## GIVEN PROBLEM
Reproduce the whole listing, character for character.

## SUPPLIED MATERIAL

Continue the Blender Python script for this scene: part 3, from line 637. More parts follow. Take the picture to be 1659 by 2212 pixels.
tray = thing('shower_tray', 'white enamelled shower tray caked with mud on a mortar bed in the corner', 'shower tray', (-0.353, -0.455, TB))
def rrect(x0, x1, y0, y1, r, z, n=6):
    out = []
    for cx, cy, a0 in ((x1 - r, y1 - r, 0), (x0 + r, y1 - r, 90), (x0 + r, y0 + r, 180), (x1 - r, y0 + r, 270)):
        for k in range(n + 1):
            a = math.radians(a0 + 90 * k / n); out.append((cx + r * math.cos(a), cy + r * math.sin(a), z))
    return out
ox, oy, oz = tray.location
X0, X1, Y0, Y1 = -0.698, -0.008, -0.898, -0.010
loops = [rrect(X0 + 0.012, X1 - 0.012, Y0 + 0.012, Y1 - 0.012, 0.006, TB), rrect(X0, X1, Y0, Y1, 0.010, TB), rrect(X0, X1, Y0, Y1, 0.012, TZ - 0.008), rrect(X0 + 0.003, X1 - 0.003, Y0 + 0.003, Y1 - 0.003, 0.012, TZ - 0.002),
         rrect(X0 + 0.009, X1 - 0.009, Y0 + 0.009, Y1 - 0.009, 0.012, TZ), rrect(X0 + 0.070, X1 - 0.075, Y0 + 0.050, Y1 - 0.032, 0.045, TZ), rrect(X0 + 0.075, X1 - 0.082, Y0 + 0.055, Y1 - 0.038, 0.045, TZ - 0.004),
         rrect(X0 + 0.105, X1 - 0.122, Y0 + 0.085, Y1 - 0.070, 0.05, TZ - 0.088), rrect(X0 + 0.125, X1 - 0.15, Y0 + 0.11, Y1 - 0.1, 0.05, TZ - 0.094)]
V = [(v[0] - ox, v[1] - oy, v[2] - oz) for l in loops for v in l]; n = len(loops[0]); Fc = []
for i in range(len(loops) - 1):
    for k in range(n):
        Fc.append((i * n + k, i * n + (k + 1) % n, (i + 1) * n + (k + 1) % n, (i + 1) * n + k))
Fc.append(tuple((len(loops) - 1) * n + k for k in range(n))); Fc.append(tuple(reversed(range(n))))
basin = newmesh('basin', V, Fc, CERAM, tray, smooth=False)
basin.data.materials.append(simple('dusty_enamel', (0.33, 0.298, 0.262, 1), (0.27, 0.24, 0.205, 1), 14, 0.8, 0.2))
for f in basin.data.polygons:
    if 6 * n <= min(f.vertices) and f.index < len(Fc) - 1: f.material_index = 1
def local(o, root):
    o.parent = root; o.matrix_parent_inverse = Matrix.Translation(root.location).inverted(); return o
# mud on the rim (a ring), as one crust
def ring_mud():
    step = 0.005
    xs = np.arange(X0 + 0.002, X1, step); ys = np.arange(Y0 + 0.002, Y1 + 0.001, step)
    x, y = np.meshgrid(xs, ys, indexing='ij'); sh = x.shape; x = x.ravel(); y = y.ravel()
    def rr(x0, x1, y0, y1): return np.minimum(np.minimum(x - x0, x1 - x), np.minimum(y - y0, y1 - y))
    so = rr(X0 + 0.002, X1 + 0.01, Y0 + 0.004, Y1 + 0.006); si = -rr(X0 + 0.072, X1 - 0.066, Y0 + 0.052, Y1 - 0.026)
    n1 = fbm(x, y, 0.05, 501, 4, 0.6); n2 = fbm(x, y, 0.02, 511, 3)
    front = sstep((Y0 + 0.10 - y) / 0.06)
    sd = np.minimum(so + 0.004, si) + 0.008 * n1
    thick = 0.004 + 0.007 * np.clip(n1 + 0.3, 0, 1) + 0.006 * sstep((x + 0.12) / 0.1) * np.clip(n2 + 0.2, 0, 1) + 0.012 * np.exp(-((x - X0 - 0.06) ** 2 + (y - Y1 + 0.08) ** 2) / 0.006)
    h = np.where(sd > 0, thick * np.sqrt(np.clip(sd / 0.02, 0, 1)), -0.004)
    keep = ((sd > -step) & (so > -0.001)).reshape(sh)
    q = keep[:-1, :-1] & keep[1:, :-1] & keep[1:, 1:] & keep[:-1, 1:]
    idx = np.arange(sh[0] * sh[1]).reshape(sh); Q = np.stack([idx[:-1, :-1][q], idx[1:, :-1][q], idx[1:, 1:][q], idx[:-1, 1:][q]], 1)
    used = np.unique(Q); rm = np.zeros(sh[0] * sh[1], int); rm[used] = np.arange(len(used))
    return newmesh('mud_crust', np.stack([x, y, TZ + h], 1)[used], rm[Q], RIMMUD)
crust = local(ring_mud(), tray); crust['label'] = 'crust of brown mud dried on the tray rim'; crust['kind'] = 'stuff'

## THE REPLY
Continue the Blender Python script for this scene: part 3, from line 637. More parts follow. Take the picture to be 1659 by 2212 pixels.
tray = thing('shower_tray', 'white enamelled shower tray caked with mud on a mortar bed in the corner', 'shower tray', (-0.353, -0.455, TB))
def rrect(x0, x1, y0, y1, r, z, n=6):
    out = []
    for cx, cy, a0 in ((x1 - r, y1 - r, 0), (x0 + r, y1 - r, 90), (x0 + r, y0 + r, 180), (x1 - r, y0 + r, 270)):
        for k in range(n + 1):
            a = math.radians(a0 + 90 * k / n); out.append((cx + r * math.cos(a), cy + r * math.sin(a), z))
    return out
ox, oy, oz = tray.location
X0, X1, Y0, Y1 = -0.698, -0.008, -0.898, -0.010
loops = [rrect(X0 + 0.012, X1 - 0.012, Y0 + 0.012, Y1 - 0.012, 0.006, TB), rrect(X0, X1, Y0, Y1, 0.010, TB), rrect(X0, X1, Y0, Y1, 0.012, TZ - 0.008), rrect(X0 + 0.003, X1 - 0.003, Y0 + 0.003, Y1 - 0.003, 0.012, TZ - 0.002),
         rrect(X0 + 0.009, X1 - 0.009, Y0 + 0.009, Y1 - 0.009, 0.012, TZ), rrect(X0 + 0.070, X1 - 0.075, Y0 + 0.050, Y1 - 0.032, 0.045, TZ), rrect(X0 + 0.075, X1 - 0.082, Y0 + 0.055, Y1 - 0.038, 0.045, TZ - 0.004),
         rrect(X0 + 0.105, X1 - 0.122, Y0 + 0.085, Y1 - 0.070, 0.05, TZ - 0.088), rrect(X0 + 0.125, X1 - 0.15, Y0 + 0.11, Y1 - 0.1, 0.05, TZ - 0.094)]
V = [(v[0] - ox, v[1] - oy, v[2] - oz) for l in loops for v in l]; n = len(loops[0]); Fc = []
for i in range(len(loops) - 1):
    for k in range(n):
        Fc.append((i * n + k, i * n + (k + 1) % n, (i + 1) * n + (k + 1) % n, (i + 1) * n + k))
Fc.append(tuple((len(loops) - 1) * n + k for k in range(n))); Fc.append(tuple(reversed(range(n))))
basin = newmesh('basin', V, Fc, CERAM, tray, smooth=False)
basin.data.materials.append(simple('dusty_enamel', (0.33, 0.298, 0.262, 1), (0.27, 0.24, 0.205, 1), 14, 0.8, 0.2))
for f in basin.data.polygons:
    if 6 * n <= min(f.vertices) and f.index < len(Fc) - 1: f.material_index = 1
def local(o, root):
    o.parent = root; o.matrix_parent_inverse = Matrix.Translation(root.location).inverted(); return o
# mud on the rim (a ring), as one crust
def ring_mud():
    step = 0.005
    xs = np.arange(X0 + 0.002, X1, step); ys = np.arange(Y0 + 0.002, Y1 + 0.001, step)
    x, y = np.meshgrid(xs, ys, indexing='ij'); sh = x.shape; x = x.ravel(); y = y.ravel()
    def rr(x0, x1, y0, y1): return np.minimum(np.minimum(x - x0, x1 - x), np.minimum(y - y0, y1 - y))
    so = rr(X0 + 0.002, X1 + 0.01, Y0 + 0.004, Y1 + 0.006); si = -rr(X0 + 0.072, X1 - 0.066, Y0 + 0.052, Y1 - 0.026)
    n1 = fbm(x, y, 0.05, 501, 4, 0.6); n2 = fbm(x, y, 0.02, 511, 3)
    front = sstep((Y0 + 0.10 - y) / 0.06)
    sd = np.minimum(so + 0.004, si) + 0.008 * n1
    thick = 0.004 + 0.007 * np.clip(n1 + 0.3, 0, 1) + 0.006 * sstep((x + 0.12) / 0.1) * np.clip(n2 + 0.2, 0, 1) + 0.012 * np.exp(-((x - X0 - 0.06) ** 2 + (y - Y1 + 0.08) ** 2) / 0.006)
    h = np.where(sd > 0, thick * np.sqrt(np.clip(sd / 0.02, 0, 1)), -0.004)
    keep = ((sd > -step) & (so > -0.001)).reshape(sh)
    q = keep[:-1, :-1] & keep[1:, :-1] & keep[1:, 1:] & keep[:-1, 1:]
    idx = np.arange(sh[0] * sh[1]).reshape(sh); Q = np.stack([idx[:-1, :-1][q], idx[1:, :-1][q], idx[1:, 1:][q], idx[:-1, 1:][q]], 1)
    used = np.unique(Q); rm = np.zeros(sh[0] * sh[1], int); rm[used] = np.arange(len(used))
    return newmesh('mud_crust', np.stack([x, y, TZ + h], 1)[used], rm[Q], RIMMUD)
crust = local(ring_mud(), tray); crust['label'] = 'crust of brown mud dried on the tray rim'; crust['kind'] = 'stuff'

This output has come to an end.